Ten Years After Housing Crisis, Many HELCs Coming Due: What One Bank Has Found

CHERRY HILL, N.J.–At the height of the housing boom a decade ago, many Americans took out home equity loans as the value of their houses continued to grow.

Now, 10 years later, while values have returned to many of those same homes, those loans are also coming due.

As the Wall Street Journal noted, “many people will be surprised that their monthly payments are about to go up—some, substantially.” Mike Kinane, SVP-consumer lending with TD Bank, told the Journal, “It’s been 10 years since they signed the loan documentation, and for a lot of our customers, it’s not top of mind.”

But those loans are about to become top of mind for many as they “reset” and principal becomes due, not just interest payments.

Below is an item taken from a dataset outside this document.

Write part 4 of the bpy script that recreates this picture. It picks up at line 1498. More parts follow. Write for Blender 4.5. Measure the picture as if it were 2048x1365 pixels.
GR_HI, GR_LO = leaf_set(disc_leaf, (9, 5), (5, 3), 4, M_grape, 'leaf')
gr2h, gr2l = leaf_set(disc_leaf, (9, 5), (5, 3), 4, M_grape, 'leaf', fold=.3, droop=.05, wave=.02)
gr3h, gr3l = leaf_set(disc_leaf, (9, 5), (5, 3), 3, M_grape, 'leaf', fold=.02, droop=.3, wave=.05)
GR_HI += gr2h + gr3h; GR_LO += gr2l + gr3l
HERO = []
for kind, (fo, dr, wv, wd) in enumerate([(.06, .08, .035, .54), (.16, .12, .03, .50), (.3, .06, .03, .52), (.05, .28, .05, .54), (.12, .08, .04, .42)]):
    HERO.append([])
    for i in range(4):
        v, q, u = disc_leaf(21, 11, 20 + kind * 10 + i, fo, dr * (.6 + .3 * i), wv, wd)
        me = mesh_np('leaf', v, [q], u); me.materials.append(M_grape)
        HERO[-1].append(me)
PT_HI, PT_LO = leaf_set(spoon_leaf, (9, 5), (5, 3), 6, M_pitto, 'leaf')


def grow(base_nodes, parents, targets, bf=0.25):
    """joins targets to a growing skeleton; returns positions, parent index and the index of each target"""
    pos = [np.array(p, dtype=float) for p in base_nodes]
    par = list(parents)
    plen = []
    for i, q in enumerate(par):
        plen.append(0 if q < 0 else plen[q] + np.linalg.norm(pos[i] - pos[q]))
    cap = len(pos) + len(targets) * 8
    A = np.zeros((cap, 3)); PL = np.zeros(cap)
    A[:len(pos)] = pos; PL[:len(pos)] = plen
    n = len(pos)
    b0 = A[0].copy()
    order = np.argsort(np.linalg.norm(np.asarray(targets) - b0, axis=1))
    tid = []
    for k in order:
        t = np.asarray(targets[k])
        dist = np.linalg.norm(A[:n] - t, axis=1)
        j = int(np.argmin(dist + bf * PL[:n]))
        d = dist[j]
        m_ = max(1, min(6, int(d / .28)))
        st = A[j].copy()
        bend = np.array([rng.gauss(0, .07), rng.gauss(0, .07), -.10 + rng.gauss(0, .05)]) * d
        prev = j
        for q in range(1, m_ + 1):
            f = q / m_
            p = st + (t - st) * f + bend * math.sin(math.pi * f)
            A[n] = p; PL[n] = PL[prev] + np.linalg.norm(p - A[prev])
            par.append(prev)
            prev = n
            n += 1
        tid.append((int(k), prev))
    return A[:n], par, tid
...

Kinane noted, for instance, on a typical $50,000 HELC at TD’s best rate of 3.25%, the interest-only payments during the 10-year draw period would be $135.42 a month. At the end of that term, the balance would be converted into a 20-year, fixed-rate loan with a 3.25% rate, with payments now including principal and interest. The homeowner’s new payment would more than double, to $283.60 a month, the Wall Street Journal reported.

In August and September of 2016, TD surveyed 812 homeowners who currently have HELCs and found that 23% didn’t have plans in place to handle the end of their 10-year draw period, according to the Journal. Only 19% of the respondents understood that a HELC reset would increase their monthly payments.